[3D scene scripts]
↓↓↓
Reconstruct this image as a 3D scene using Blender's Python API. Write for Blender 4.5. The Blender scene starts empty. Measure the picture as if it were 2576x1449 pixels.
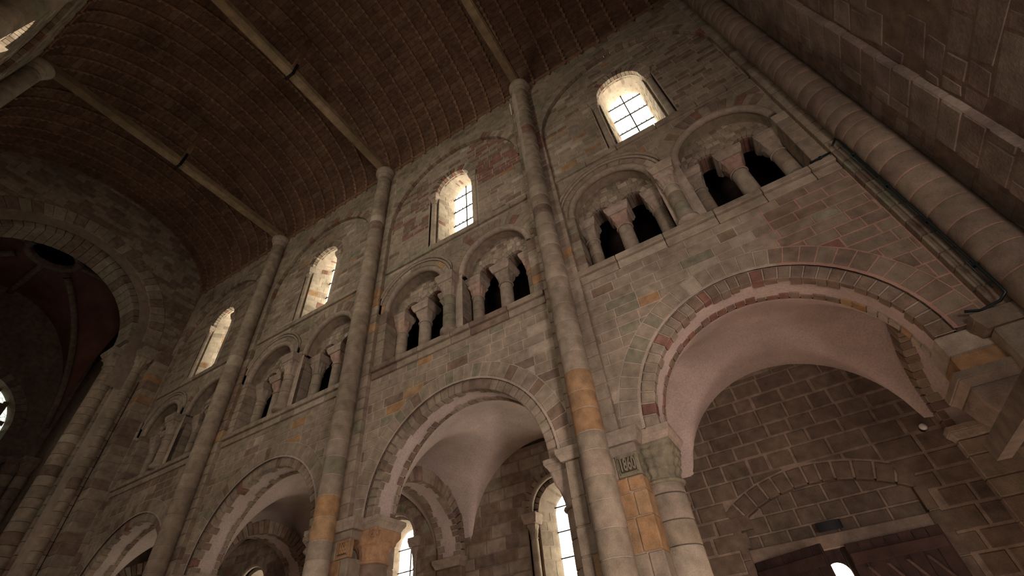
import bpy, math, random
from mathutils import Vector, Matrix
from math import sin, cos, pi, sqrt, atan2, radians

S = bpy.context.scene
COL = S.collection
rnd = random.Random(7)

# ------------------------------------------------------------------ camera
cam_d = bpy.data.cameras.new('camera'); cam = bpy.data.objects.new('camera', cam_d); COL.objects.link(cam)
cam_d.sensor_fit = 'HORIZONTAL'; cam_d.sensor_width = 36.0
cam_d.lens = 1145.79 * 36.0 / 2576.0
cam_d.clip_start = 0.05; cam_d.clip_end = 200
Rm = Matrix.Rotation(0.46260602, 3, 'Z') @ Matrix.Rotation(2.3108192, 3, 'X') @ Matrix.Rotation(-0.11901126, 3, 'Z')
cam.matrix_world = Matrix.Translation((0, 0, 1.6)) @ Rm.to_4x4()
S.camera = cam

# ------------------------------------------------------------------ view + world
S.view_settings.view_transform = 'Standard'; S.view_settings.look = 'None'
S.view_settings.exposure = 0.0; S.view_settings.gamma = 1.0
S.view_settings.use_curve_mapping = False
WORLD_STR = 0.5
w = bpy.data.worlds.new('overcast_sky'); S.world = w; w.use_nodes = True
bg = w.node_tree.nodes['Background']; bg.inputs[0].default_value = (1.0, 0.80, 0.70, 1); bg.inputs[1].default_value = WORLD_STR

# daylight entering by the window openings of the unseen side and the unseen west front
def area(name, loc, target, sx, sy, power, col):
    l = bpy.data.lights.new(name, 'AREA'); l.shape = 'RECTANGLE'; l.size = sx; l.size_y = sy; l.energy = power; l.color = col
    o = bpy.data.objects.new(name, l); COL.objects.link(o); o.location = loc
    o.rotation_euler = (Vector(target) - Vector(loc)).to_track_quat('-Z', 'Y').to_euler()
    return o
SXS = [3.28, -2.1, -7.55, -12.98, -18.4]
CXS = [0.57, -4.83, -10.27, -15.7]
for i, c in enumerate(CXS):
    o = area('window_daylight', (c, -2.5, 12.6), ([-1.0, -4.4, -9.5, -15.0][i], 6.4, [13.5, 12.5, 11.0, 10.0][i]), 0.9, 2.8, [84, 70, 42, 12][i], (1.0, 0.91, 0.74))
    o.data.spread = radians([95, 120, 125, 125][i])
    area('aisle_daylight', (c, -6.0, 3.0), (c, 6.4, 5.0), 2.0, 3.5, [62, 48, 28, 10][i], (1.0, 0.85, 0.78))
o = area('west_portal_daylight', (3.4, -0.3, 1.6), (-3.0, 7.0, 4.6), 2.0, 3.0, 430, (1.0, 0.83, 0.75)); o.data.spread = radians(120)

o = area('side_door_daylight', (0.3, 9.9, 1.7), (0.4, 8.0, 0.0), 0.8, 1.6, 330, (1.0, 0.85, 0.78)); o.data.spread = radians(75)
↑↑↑
↓↓↓
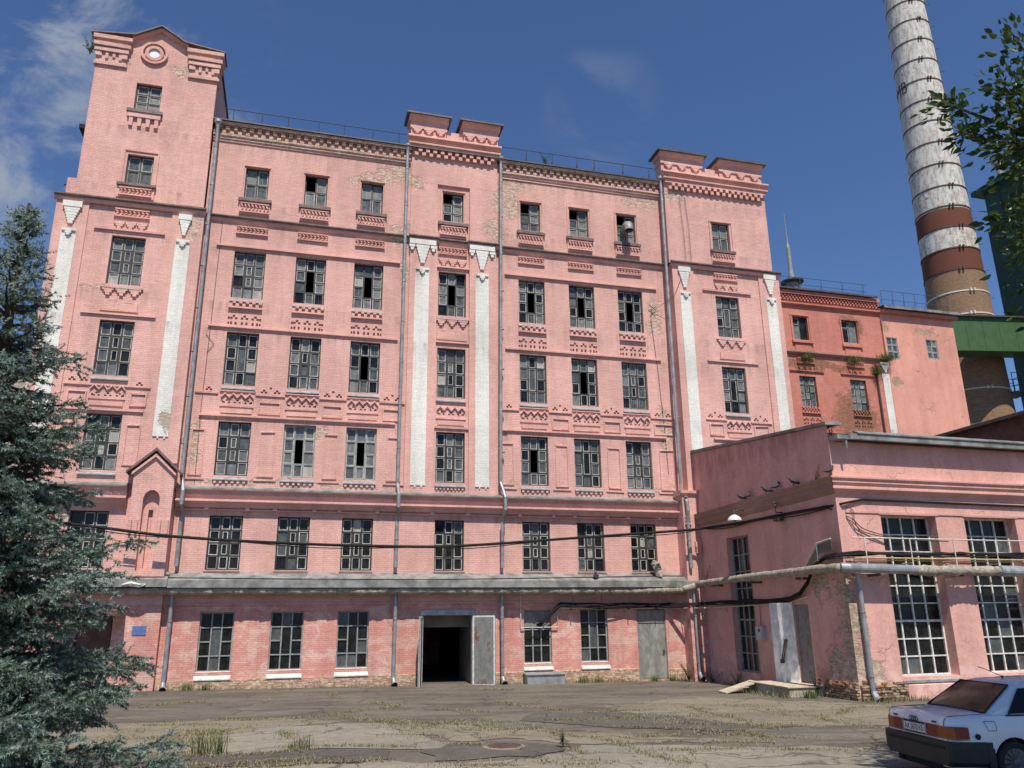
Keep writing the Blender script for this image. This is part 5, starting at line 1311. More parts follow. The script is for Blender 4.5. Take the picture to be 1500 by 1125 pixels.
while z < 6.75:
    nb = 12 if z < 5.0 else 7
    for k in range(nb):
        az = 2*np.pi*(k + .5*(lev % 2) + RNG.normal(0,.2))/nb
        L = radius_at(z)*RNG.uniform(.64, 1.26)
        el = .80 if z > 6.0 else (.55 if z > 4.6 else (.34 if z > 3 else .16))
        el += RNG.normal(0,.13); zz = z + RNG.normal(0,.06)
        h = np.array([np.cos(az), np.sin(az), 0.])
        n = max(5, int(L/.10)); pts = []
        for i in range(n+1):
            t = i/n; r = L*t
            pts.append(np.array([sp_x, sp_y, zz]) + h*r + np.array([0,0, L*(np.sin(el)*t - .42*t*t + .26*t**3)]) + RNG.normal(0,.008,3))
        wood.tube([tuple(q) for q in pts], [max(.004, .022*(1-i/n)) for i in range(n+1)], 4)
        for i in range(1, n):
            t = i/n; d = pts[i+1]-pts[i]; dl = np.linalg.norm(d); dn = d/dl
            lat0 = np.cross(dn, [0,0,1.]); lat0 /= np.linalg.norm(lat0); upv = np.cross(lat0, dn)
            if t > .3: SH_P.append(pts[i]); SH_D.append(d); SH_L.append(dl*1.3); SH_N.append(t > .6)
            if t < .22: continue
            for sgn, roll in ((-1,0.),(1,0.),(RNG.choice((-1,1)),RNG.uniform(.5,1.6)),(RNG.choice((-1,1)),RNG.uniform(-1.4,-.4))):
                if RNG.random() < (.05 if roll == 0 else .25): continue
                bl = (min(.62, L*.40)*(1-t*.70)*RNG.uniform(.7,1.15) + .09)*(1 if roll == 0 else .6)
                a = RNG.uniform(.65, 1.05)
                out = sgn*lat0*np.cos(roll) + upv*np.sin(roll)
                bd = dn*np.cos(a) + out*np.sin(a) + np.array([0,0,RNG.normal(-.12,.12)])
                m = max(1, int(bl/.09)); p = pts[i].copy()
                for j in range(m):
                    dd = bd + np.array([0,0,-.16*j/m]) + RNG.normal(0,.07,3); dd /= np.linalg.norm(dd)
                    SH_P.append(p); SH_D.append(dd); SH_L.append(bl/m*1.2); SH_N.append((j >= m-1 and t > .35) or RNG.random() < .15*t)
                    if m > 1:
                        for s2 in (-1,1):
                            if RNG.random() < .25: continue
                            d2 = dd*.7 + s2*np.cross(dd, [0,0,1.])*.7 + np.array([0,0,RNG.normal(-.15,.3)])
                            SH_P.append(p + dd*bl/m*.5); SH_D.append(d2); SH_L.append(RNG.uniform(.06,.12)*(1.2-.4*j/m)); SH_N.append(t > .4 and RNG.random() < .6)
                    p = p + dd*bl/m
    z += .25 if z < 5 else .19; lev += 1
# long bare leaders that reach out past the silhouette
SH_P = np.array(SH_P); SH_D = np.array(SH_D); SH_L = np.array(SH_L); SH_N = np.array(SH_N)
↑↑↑
Task statement:
Give back exactly the lines from the one containing "Reconstruct this image" to the one containing "S.camera = cam", both included, and no pictures.

Response to this exercise:
Reconstruct this image as a 3D scene using Blender's Python API. Write for Blender 4.5. The Blender scene starts empty. Measure the picture as if it were 2576x1449 pixels.
import bpy, math, random
from mathutils import Vector, Matrix
from math import sin, cos, pi, sqrt, atan2, radians

S = bpy.context.scene
COL = S.collection
rnd = random.Random(7)

# ------------------------------------------------------------------ camera
cam_d = bpy.data.cameras.new('camera'); cam = bpy.data.objects.new('camera', cam_d); COL.objects.link(cam)
cam_d.sensor_fit = 'HORIZONTAL'; cam_d.sensor_width = 36.0
cam_d.lens = 1145.79 * 36.0 / 2576.0
cam_d.clip_start = 0.05; cam_d.clip_end = 200
Rm = Matrix.Rotation(0.46260602, 3, 'Z') @ Matrix.Rotation(2.3108192, 3, 'X') @ Matrix.Rotation(-0.11901126, 3, 'Z')
cam.matrix_world = Matrix.Translation((0, 0, 1.6)) @ Rm.to_4x4()
S.camera = cam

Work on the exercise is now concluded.